Una vez más, Otamendi lideró las acometidas y suyas fueron las arengas, los duelos y las protestas. Si el Valencia se mantuvo en pie hasta el final, fue porque Otamendi le prestó su alma. Nunca antes nadie contagió semejante ímpetu, orgullo, carisma y valor en la batalla. Hizo lo suyo; jaleó a los demás. Estuvo pendiente de Messi, de Suárez, del árbitro y hasta del repartidor de refrescos en la grada. Cada vez que un adversario salía del regate, aparecía él para cerrarle el paso. Imponente, su imagen lo confirma: existe el rinoceronte hipster. Otamendi no se rinde. Jamás. Donde otros desisten y frenan, él llega. Compruébenlo: siempre sale en la foto. En el primer gol, aguantó el uno contra uno a Messi, ganando tiempo para el repliegue de sus compañeros y haciendo que Leo se traicionara a sí mismo, no definiendo y asistiendo resignado a Suárez, con quien tendría que haber llegado Orban si no se hubiera caído por el camino. En el segundo tanto, con el Valencia batido y el reloj dictando sentencia, recorrió todo el campo de área a área a la caza de un imposible. Sospechen conmigo: Messi no perseguía el gol; huía de Otamendi.

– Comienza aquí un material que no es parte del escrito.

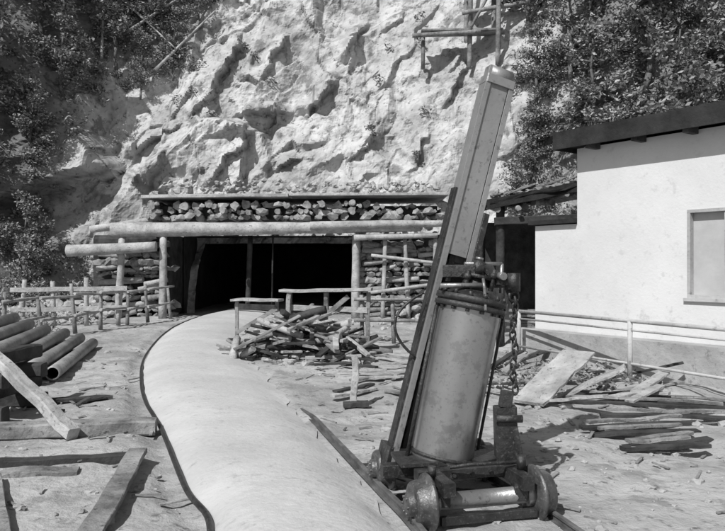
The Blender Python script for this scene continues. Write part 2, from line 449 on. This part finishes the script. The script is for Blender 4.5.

Sucedió tal y como lo vieron o se lo contaron. El Valencia tuvo más posesión del balón, más llegadas, más remates. Hizo más faltas, recuperó más y corrió más como nadie. Pero la pelota, caprichosa como ella sola, no quiso entrar. Es cierto. En el fútbol, los merecimientos y la justicia no llenan el cofre de puntos ni las vitrinas de trofeos. Y probablemente, a medida que vayan pasando los días el romanticismo cederá terreno a la rabia y el lamento. Nunca reconfortó el corazón, aquello de: «te quiero pero solo como amigo».

Para los pesimistas, tan solo quedará el penalti fallado, el balón al palo y los disparos que se alejaron silbando. Para otros, en cambio, quedará el recuerdo de lo bello, la lucha sin cuartel, la competitividad en territorio enemigo, el camino andando para regresar a la élite. El Valencia no solo perdió una batalla. También el miedo y los complejos.